Although the consent decree before us awards some monetary relief in the form of back pay and compensation for time spent in the litigation process, the crux of the settlement involves equitable relief in the form of a monitoring system for the defendant's performance appraisal system. The class members' complaint centered on the discriminatory effects of General Motors' performance appraisal system. The remedy, i.e., General Motors' commitment to respond to any statistically significant differences highlighted by the computer monitoring system, necessarily is a remedy for all employees who were subject to evaluations based on the performance appraisal system. In light of the systemic nature of the problem and the magnitude of the remedy, the incentive for the defendant to enter into a consent decree would have been non-existent if class members had been allowed to opt out of the class. In fact, this is a case where to permit opting out may even have been an abuse of discretion due to the nature of the complaint.
IV. FAIRNESS OF CONSENT DECREE
The objectors also argue that the trial court abused its discretion when it approved the consent decree and held that it was "fair, reasonable, adequate, and consistent with the public interest in settling disputes." (App. at 614).4
They argue essentially that the decree should not have been approved in light of the number of objectors, the disproportionate award to named plaintiffs and anecdotal witnesses, the inadequate awards for back pay and salary adjustments, and the ineffectiveness of the computer monitoring system to change the source of discriminatory practices at General Motors.
It is well established that "[t]he ultimate issue the court must decide at the conclusion of the [fairness] hearing is whether the decree is fair, adequate, and reasonable. The Court has no occasion to determine the merits of the controversy or the factual underpinning of the legal authorities advanced by the parties." Williams v. Vukovich, 720 F.2d 909, 921 (6th Cir.1983) (citation omitted). The factors a court must consider before approving a consent decree include "the fairness of the decree to those affected, the adequacy of the settlement to the class, and the public interest." Id. With these factors in mind, we will examine the plaintiffs' arguments.
The objectors argue that, because so many members are dissatisfied with the consent decree, the consent decree's unfairness is apparent. Notably, only 15 percent, or 1,500 members, of the class have any objections to the settlement. Assuming the objectors are properly representing the actual number of dissatisfied class members, an assumption that the other class members and defendant adamantly contest, a 15 percent rate of dissatisfaction, standing alone, would not suggest that the court abused its discretion in approving the settlement. See, e.g., Grant v. Bethlehem Steel Corp., 823 F.2d 20 (2d Cir.1987) (settlement approved over objections of 36 percent of class); Reed v. General Motors Corp., 703 F.2d 170 (5th Cir.1983) (settlement approved over objections of 40 percent of class).
The objectors take issue with the one-time distribution of $322,496 to the 88 named plaintiffs and anecdotal witnesses. This award was meant to compensate them for their efforts expended throughout the litigation. This issue is not properly raised on appeal. The district court noted that "there have been no objections criticizing these awards as too large. Objections, rather, have been made that the awards are too small." (App. at 608).
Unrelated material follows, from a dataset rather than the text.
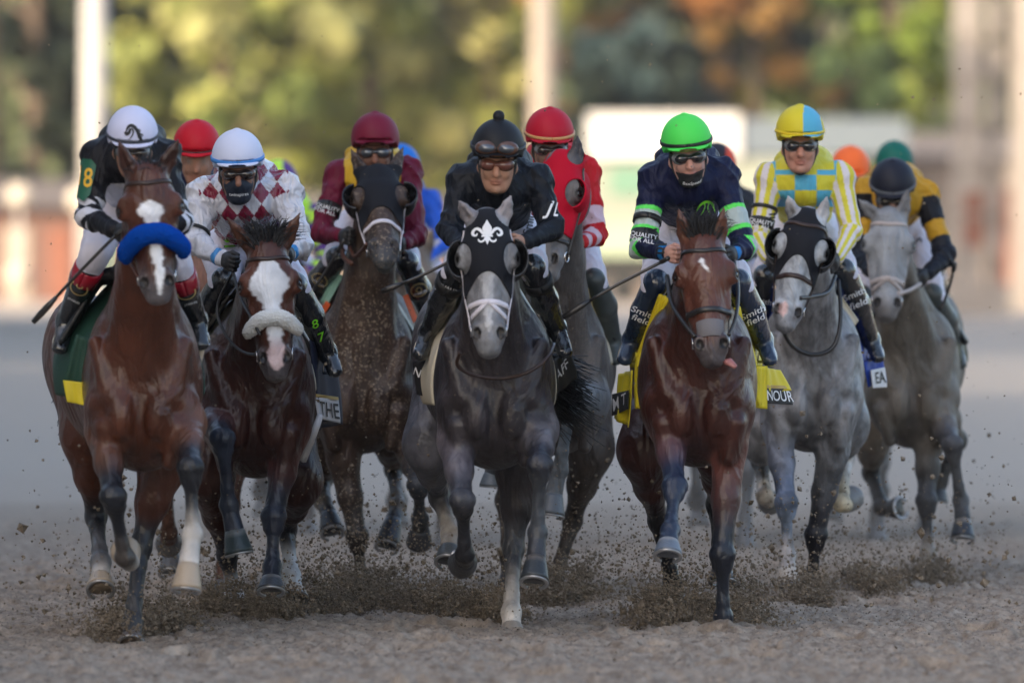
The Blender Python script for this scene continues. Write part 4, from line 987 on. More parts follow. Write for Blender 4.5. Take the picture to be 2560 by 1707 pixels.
# ------------------------------------------------------------------ the field of horses
BAY = (.074,.023,.012); BAYD = (.038,.013,.010); BLK = (.014,.015,.020); BRN = (.048,.028,.020)
GRD = (.036,.030,.034); GRL = (.19,.19,.20); ROAN = (.075,.065,.062)
SOCK = (.50,.46,.42)
coatA = coat_mat('coat_bay', .36); coatM = coat_mat('coat_dark_muddy', .5, mud=1.0, mudcol=(.26,.20,.14)); coatG = coat_mat('coat_dark_grey', .40, dapple=.28, mud=.15)
coatL = coat_mat('coat_light_grey', .5, dapple=.45, mud=.1); coatR = coat_mat('coat_roan', .5, dapple=.2, mud=.6); coatF = coat_mat('coat_far_grey', .55, dapple=.12, mud=.2)
NAVYC = mat('cloth_navy', (.012,.016,.04), rough=.6, var=.1); BLKC = mat('cloth_black', (.014,.014,.017), rough=.65); GRNC = mat('cloth_green', (.008,.05,.032), rough=.65, bump=.2)
YELC = mat('cloth_yellow', (.72,.58,.02), rough=.55); WHTC = mat('cloth_white', (.68,.67,.68), rough=.7); BLUC = mat('cloth_blue', (.01,.05,.33), rough=.6); CREC = mat('cloth_cream', (.58,.52,.40), rough=.8)
GOLDC = mat('cloth_gold', (.50,.34,.09), rough=.6); LETK = mat('print_black', (.01,.01,.012), rough=.6); LETY = mat('print_yellow', (.75,.62,.02), rough=.55)
ORGC = mat('cloth_orange', (.80,.13,.03), rough=.6); MINT = mat('cloth_mint', (.35,.62,.50), rough=.6); SADB = mat('saddle_black', (.02,.02,.022), rough=.4)
HOODK = mat('hood_black', (.014,.015,.020), rough=.72, bump=.25, bscale=160, spec=.15); HOODR = mat('hood_red', (.46,.005,.025), rough=.7, bump=.25, bscale=160, spec=.12)
LIME = mat('lime_print', (.25,.85,.02), rough=.5); GOLDP = mat('gold_print', (.5,.36,.14), rough=.45); REDB = mat('boot_red', (.30,.005,.02), rough=.2, coat=.4)
W3 = (.72,.73,.80); 

# ---- bay with a blue shadow roll
h1 = horse(dict(Y=39.5, label='bay racehorse with a white star and stripe and a blue fleece noseband', col=BAY, pts=BLK, mat=coatA, h=.0075,
    chest=(350,985), hw=141, rump=(272,905), poll=(366,415), nose=(396,752), pdy=-.42, ndy=-.55, ears=((296,350),(447,347)), hwid=1.24, neckw=1.0,
    muzcol=(.07,.05,.05), muzzle=(.085,.075,.08), chincol=(.30,.28,.30), earcol=(.05,.02,.015),
    mark=dict(pts=[(.17,0,.0),(.185,0,.028),(.215,.0,.050),(.25,.004,.030),(.30,.006,.020),(.37,.006,.018),(.44,.012,.018),(.52,.014,.013),(.565,.010,.012),(.60,.005,.0)]),
    fore=[dict(p=[(262,1080,.12),(283,1240,-.17),(312,1392,-.06),(324,1404,.04),(318,1385,.14)], up=(.16,.065,.035), sock=(.06,.05,.045), past=SOCK, hoof=BEIGE_HOOF),
          dict(p=[(468,1060,.12),(476,1168,-.24),(482,1335,-.26),(472,1408,-.33),(466,1476,-.36)], up=(.16,.065,.035), sock=SOCK, hoof=BEIGE_HOOF)],
    hind=[dict(p=[(215,1085,1.2),(240,1290,1.42),(252,1405,1.15),(252,1440,1.06),(252,1478,1.0)], sock=(.10,.10,.11), hoof=BEIGE_HOOF, past=SOCK),
          dict(p=[(408,1150,1.0),(352,1365,.95),(331,1555,.76),(330,1590,.72),(328,1615,.68)], sock=(.045,.045,.05), hoof=(.2,.17,.16))], tail=(-.2,.6,-.5)))
bridle(h1, mat('dark_brown_leather', (.035,.018,.014), rough=.4), ny=.42, nose=False)
shadow_roll(h1, .325, mat('fleece_blue', (.004,.065,.40), rough=.95, bump=1, bscale=120, spec=.05), rad=.036, drop=.075)
mane(h1, 60, .03, .045, seed=2)
rein(h1, [(300,580,-.05),(318,640,-.3),(345,690,-.46),(357,700,-.5)], BROWNL, .008); rein(h1, [(395,600,.0),(440,650,-.25),(437,695,-.46)], BROWNL, .008)
saddle_towel(h1, GRNC, .42, 1.0, -.02); saddle(h1, SADB)
o, fn, nn = cloth_flap('saddle_cloth', h1, [(190,835,.40),(225,850,.38),(222,962,.38),(160,955,.42)], GRNC, .006)
o2, fn2, nn2 = cloth_flap('cloth_border', h1, [(157,950,.39),(222,958,.36),(222,1016,.36),(168,1004,.39)], YELC, .004)
o3, _, _ = cloth_flap('cloth_border', h1, [(488,925,.40),(499,930,.42),(497,985,.42),(489,983,.40)], YELC, .003)

def silk1(tg, lx, lz, ly, t, ang, v):
    c = np.ones((len(t),3))*np.array((.012,.012,.016)); arm = tg > 0; wh = (.62,.62,.68)
    m = arm & (t > .38) & (t < .62); sel(c, m, wh); sel(c, m & (((t*17+np.abs(ang)*.8) % 1.9) < .75), (.012,.012,.016)); sel(c, (tg == 0) & (lz < -.12), wh); return c
r1 = rider(h1, dict(label='jockey in black with white cap bearing a horse head emblem', helm=(331,271,64,20,4,0), sh=((250,392),(408,392)), el=((221,540),(446,555)), ha=((302,585,-.12),(402,590,-.05)),
    legs=(((240,630,.45),(208,700,.55),(166,800,.72),(150,872,.62)), ((440,650,.45),(462,715,.55),(494,800,.72),(502,862,.62))), bstart=.55, smat=CLOTH, silk=silk1, hmat=HELM, hcol=flat((.62,.64,.84)),
    hband=(mat('band_dark', (.03,.035,.05), rough=.5), .038, .014), skin=(.30,.16,.11), boot=BOOTB))
# emblem on the cap
Hd = r1['Hd']; U, Vv, Fr = r1['rt'], r1['upv'], r1['fr']; up_ = nrm(Vv*.8+V3(0,0,1)*.2)
em = join2d([stroke2d([(-.028,.012),(-.020,.032),(-.008,.040),(.004,.034),(.016,.016),(.024,-.006),(.036,-.024)], [.003,.010,.013,.014,.012,.014,.004]),
             stroke2d([(-.030,.016),(-.024,.006),(-.016,.012),(-.010,.028)], [.010,.013,.012,.008]), stroke2d([(-.006,.030),(.000,.014),(-.008,-.006),(-.020,-.018)], [.006,.006,.005,.001]),
             stroke2d([(.014,.026),(.026,.020),(.022,.012)], [.006,.004,.002], 8), stroke2d([(.024,.008),(.036,.002),(.030,-.004)], [.006,.004,.002], 8), poly2d([(.014,-.020),(.040,-.026),(.044,-.020),(.030,-.014)], 1)])
em = (em[0]*1.25*r1['hs'], em[1])
decal('emblem', r1['hf'], em, Hd(0,.100,.15), U, Vv, nrm(-Fr+Vv*-.35), LETK, r1['he'], .003)
decal('lettering', r1['hf'], text2d('myracehorse', .021*r1['hs'], .2, .006), Hd(.0,.064,.16), U, Vv, -Fr, LETK, r1['he'], .003)
# number on the shoulder
c0 = r1['sh'][0]*.55+r1['el'][0]*.45
p2 = poly2d([(-.05,-.075),(.01,-.10),(.035,-.07),(.045,.06),(.02,.085),(-.03,.09),(-.05,.07)], 3)
nb_ = decal('number_patch', r1['g'], p2, c0+V3(-.025,0,.02), V3(1,0,0), V3(0,0,1), V3(.25,1,0), mat('patch_green', (.01,.10,.055), rough=.5), r1['root'], .010)
decal('lettering', r1['g'], text2d('8', .12, 0, .012), c0+V3(-.010,0,.02), V3(.8,0,0), V3(-.08,0,1), V3(.25,1,0), mat('print_amber', (.75,.42,.02), rough=.5), nb_, .014)
decal('lettering', r1['g'], text2d('1', .12, 0, .012), c0+V3(-.058,0,.03), V3(.5,0,0), V3(-.08,0,1), V3(.25,1,0), MATS['print_amber'], nb_, .014)
for i in (0, 1):
    K, M, A, T = r1['legs'][i]; ax = nrm(M-K)
    ring_obj('boot_top', r1['boots'][i][1], M*.75+K*.25, ax, V3(0,-1,0), .085, .004, REDB, r1['boots'][i][0], .12, off=.003)
    ring_obj('knee_cloth', r1['boots'][i][1], K*.65+M*.35, ax, V3(0,-1,0), .075, .004, mat('breech_beige', (.42,.33,.30), rough=.5), r1['root'], .12, off=.003)
    o = ring_obj('leg_band', r1['boots'][i][1], K*.75+M*.25, ax, V3(0,-1,0), .05, .004, BLACKM, r1['root'], .14, off=.007)
    boot_text(r1, i, .12, 'FOR ALL', .026, dx=-.02 if i == 0 else .01)
    an = np.linspace(0, 6.283, 25); lg = join2d([stroke2d([(.040*math.cos(q), .040*math.sin(q)) for q in an], .006, 40), stroke2d([(.014*math.sin(q), .012-.012*math.cos(q)) for q in an], .005, 24), stroke2d([(.012*math.sin(q), .030-.008*math.cos(q)) for q in an], .004, 20)])
    boot_text(r1, i, .60, lg, 1, GOLDP); boot_text(r1, i, .76, 'STABLES', .016, WHITE)
whip([(312,572,-.25),(278,600,-.24),(180,700,-.2),(83,806,-.15)], 'black riding whip slanting down at the far left', 39.5)
# ---- dark bay with a big white blaze and a white fleece roll
h3 = horse(dict(Y=41.4, label='dark bay racehorse with a wide white blaze and a white fleece noseband', col=BAYD, pts=(.016,.018,.026), mat=coatA, h=.0075,
    chest=(637,1010), hw=138, rump=(625,900), poll=(667,606), nose=(690,941), pdy=-.38, ndy=-.58, ears=((567,543),(750,532)), hwid=1.22, headcol=(.085,.028,.016),
    muzcol=(.05,.04,.045), muzzle=(.07,.06,.065), chincol=(.22,.21,.22), earcol=(.09,.035,.02),
    mark=dict(pts=[(.085,0,.0),(.10,0,.030),(.14,0,.045),(.175,0,.070),(.21,-.002,.076),(.25,-.004,.056),(.29,0,.036),(.34,.005,.028),(.46,.010,.026),(.52,.006,.030),(.575,.004,.026),(.60,.0,.0)], c2=(.62,.45,.44), c2y=.44),
    fore=[dict(p=[(535,1045,.10),(556,1095,-.30),(572,1262,-.22),(586,1325,-.24),(598,1383,-.25)], up=(.12,.04,.025), c=(.022,.028,.045), knee=(.022,.028,.045), hoof=(.03,.045,.05), band=(.12,.13,.13)),
          dict(p=[(726,1075,.12),(684,1290,-.04),(681,1415,-.08),(679,1443,-.12),(678,1480,-.15)], up=(.12,.035,.022), c=(.018,.022,.036), hoof=(.045,.05,.06), band=(.12,.12,.12))],
    hind=[dict(p=[(525,1185,1.2),(568,1385,1.55),(585,1490,1.62),(586,1520,1.62),(587,1548,1.62)], sock=(.55,.55,.58), hoof=BEIGE_HOOF),
          dict(p=[(745,1200,1.2),(716,1320,1.55),(728,1440,1.40),(734,1470,1.35),(738,1500,1.3)], sock=(.45,.47,.50), hoof=BEIGE_HOOF)]))
bridle(h3, mat('dark_brown_leather', (.035,.018,.014)), nose=False, mm=MATS['dark_brown_leather'])
shadow_roll(h3, .365, mat('fleece_white', (.82,.82,.80), rough=.95, bump=1, bscale=120, spec=.1), rad=.029, drop=.045, a=(-88,88))
mane(h3, 170, .10, .12, seed=3, w=.007)
rein(h3, [(575,650,-.05),(600,740,-.3),(632,800,-.5),(650,838,-.55)], LEATHER, .008); rein(h3, [(600,650,-.1),(545,760,-.0),(560,830,-.1),(600,875,-.25),(640,885,-.4),(655,860,-.5)], LEATHER, .007)
saddle_towel(h3, CREC, .45, 1.0, .05); saddle(h3, SADB)
o, fn, nn = cloth_flap('saddle_cloth', h3, [(775,850,.50),(838,900,.95),(852,1060,1.0),(790,1075,.6)], NAVYC, .012)
o2, fn2, nn2 = cloth_flap('name_cloth', h3, [(788,992,.55),(846,1000,.85),(850,1058,.86),(794,1044,.56)], WHTC, .003); lettering(o2, fn2, nn2, 'THE', LETK, (.52,.55), (.46,.95))
cloth_flap('cloth_border', h3, [(788,984,.545),(845,992,.845),(846,1000,.846),(788,992,.546)], GOLDC, .002)
MB().tube(curve([h3['pt'](800,1040,.55), h3['pt'](786,1080,.5), h3['pt'](758,1150,.6)], 12), .018, 6).build('girth', WHTC, h3['L'])
def silk3(tg, lx, lz, ly, t, ang, v):
    c = np.ones((len(t),3))*np.array((.62,.62,.68)); p = np.floor(lx/.078+lz/.105+.5); q = np.floor(lx/.078-lz/.105+.5)
    m = ((tg == 0) | (t < .10)) & ((p+q) % 2 == 0) & (np.abs(lx) < .21); sel(c, m, (.19,.005,.03)); m = (tg > 0) & (t > .86) & (t < .92); sel(c, m, (.02,.22,.55)); return c
r3 = rider(h3, dict(label='jockey in silver-white silks with maroon diamonds and a navy face mask', helm=(595,329,65,12,2,2), sh=((512,490),(712,476)), el=((482,606),(746,612)), ha=((570,655,-.12),(722,640,-.05)),
    legs=(((560,700,.38),(508,782,.5),(478,850,.7),(470,900,.6)), ((738,712,.40),(778,790,.5),(818,880,.66),(838,930,.58))), smat=SATIN, silk=silk3, hmat=HELM, hcol=flat((.62,.66,.84)), folds=1.4, fat=1.12,
    hband=(mat('band_blue', (.04,.22,.60), rough=.5), .034, .020), skin=(.25,.13,.09), gframe=GFRAMEB, mask=(mat('mask_navy', (.008,.014,.03), rough=.7, wrinkle=.3), -.022, 0)))
mo, k = r3['d']['maskf']; decal('lettering', k, text2d('twinspires', .022, 0, .008), r3['Hd'](0,-.072,.17), r3['rt'], r3['upv'], -r3['fr'], WHITE, mo, .003)
pxdecal(r3, 'breeches', 560, 615, -.1, '811', .075, mat('print_black2', (.01,.01,.01)), rot=-1.5); pxdecal(r3, 'breeches', 560, 615, -.1, '811', .065, LIME, rot=-1.5, off=.009)
arm_band(r3, 0, .80, .016, BLACKM)
for t_, tx in ((.62,'8'),(.8,'7')): boot_text(r3, 1, t_, tx, .07, LIME, shear=.2); boot_text(r3, 0, t_-.1, tx, .06, LIME)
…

Objectors also assert that the awards for back pay and salary increases are inadequate. The district court enumerated these awards as follows:
Of nearly 10,000 class members, approximately 2,800 are ex-employees who will share in a pool of $1-1.6 million, depending on the number of claims filed.... Fourteen percent of the incumbent employee class whose salaries are furthest below statistical white salaried employees will receive first-year base salary adjustments ranging between $800-1,200. This equals a first-year distribution of base salary increases of $1 million to approximately 1,000 incumbent employee class members....
(App. at 607). The district court concluded that the thrust of affirmative relief for current employees is the computer monitoring system and the changes in the disparate treatment of black salaried employees that it will promote. We agree.
Finally, we find objectors' argument that the monitoring system fails to ameliorate the cause of discrimination equally without merit. The entire purpose of the monitoring system is to draw General Motors' attention to areas in which there is a disparity in the treatment of blacks as compared to whites. The plaintiff class' complaint alleged that there were disparities along racial lines in General Motors' performance appraisal system as they related to promotions, demotions, layoffs, etc. The monitoring system addresses precisely these concerns.
AFFIRMED.
The class was further limited to employees in the states of Michigan, Ohio, and Indiana who were subject to General Motors' performance appraisal system between October 8, 1982, and September 25, 1986. Employees in the legal and personnel departments were excluded. In total, the class consisted of nearly 10,000 current and former employees
General Motors filed a petition for a writ of mandamus with this circuit challenging the district court's certification of the plaintiff class. Although the petition for mandamus was not granted, the court of appeals ordered an evidentiary hearing. The parties subsequently agreed, as part of their settlement negotiations, to the certified class and petitioned the court of appeals to hold the mandamus petition in abeyance pending approval of a consent decree between the parties.
Discovery included the following: 1) furnishing 500 randomly selected personnel files of both white and black salaried employees; 2) providing computer tapes containing personnel information on all past and present General Motors employees who worked in the certified geographic area during 1982-1986; and 3) numerous depositions of General Motors officials concerning the operations of the performance appraisal system and training associated with the use of the system
See also Mitchell v. Dutton, No. 87-5574, slip op. at 10-11 (6th Cir. Jan. 3, 1989)
Plaintiffs cannot voluntarily decline to pursue a class action once it has been filed. Fed.R.Civ.P. 23(e) specifies:
(e) Dismissal or Compromise. A class action shall not be dismissed or compromised without the approval of the court, and notice of the proposed dismissal or compromise shall be given to all members of the class in such manner as the court directs.